Canadian borrowers losing ability

Home sales in Canada’s largest city–Toronto–fell 37% year over year in June. Long overdue buyer exhaustion has finally been triggered after the Feds tightened mortgage insurance requirements last November and Ontario imposed a 15% tax on foreign purchasers in April.  Now regulators are considering new rules requiring lenders to stress test uninsured mortgages (prompted by oversized loss risk in the sector).

In addition, on Wednesday, the Bank of Canada is expected to raise its benchmark overnight rate to .75% from .50%. In anticipation, Canada’s biggest banks are also tightening.
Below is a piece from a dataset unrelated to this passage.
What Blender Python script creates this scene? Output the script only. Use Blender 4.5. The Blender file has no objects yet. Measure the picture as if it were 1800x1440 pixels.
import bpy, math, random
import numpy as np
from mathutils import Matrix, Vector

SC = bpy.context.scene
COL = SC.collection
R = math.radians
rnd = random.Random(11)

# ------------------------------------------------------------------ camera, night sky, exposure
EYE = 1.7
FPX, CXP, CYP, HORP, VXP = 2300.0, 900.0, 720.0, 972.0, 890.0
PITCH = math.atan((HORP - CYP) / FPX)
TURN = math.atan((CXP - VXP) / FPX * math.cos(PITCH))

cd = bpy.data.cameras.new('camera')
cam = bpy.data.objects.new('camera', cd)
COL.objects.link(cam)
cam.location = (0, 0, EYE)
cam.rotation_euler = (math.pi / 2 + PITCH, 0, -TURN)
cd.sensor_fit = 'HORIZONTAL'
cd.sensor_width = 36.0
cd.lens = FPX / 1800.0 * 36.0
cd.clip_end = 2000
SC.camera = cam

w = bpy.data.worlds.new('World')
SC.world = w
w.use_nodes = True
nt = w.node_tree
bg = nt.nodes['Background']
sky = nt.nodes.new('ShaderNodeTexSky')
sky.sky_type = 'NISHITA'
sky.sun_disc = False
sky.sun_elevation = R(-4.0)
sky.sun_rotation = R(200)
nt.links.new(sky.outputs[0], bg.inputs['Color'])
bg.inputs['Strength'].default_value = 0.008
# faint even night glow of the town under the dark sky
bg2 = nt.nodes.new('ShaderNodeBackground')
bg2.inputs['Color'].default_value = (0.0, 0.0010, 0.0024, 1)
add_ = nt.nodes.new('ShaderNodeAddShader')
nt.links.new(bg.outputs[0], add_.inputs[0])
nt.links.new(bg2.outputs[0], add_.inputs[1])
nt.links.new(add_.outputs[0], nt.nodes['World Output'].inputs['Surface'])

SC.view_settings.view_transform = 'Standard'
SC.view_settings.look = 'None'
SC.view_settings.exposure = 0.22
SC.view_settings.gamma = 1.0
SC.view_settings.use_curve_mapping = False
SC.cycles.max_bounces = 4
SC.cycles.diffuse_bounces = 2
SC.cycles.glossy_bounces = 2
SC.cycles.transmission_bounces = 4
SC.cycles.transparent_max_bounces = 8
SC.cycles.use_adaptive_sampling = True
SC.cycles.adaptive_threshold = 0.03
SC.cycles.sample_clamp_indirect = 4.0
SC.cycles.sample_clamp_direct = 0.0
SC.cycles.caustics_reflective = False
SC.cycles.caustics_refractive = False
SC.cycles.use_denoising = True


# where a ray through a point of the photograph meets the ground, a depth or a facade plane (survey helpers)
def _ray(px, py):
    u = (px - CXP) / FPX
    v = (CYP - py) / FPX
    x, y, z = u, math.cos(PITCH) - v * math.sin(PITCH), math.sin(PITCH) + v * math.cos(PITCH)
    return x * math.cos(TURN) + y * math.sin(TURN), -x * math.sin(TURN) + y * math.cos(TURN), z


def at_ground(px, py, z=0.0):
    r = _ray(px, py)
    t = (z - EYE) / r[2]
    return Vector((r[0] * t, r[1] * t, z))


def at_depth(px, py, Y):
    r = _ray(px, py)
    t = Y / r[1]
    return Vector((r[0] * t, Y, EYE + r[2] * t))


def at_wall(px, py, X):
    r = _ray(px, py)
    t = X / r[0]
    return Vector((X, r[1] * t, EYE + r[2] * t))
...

Royal Bank of Canada raised its fixed rates for 2-,3-, and 5-year term mortgages by .20%. See:  Canadian home buyers losing steam, and cash.

With some 90%+ of Canada’s economic growth coming from realty transactions and services the past 2 years, we doubt the BOC and banks will raise rates far before declining property prices and a weakening economy cause them to pause once more.  But at this point, holding rates lower for longer is not going to repair or even meaningfully patch the financial leak.  This is Canada’s payback period due after a decade of reckless credit abuse.

Next up will be a necessary cleansing cycle resulting in lower shelter prices to help restore affordability once more and reset many over-leveraged participants–households and businesses–through bankruptcy, credit restructuring and write downs for lenders.  It will also mean lower tax revenues for governments that have become unduly dependent on what has been the one firing economic cylinder since oil prices collapsed last in 2015.  This is the downside of too little diversification and unproductive spending.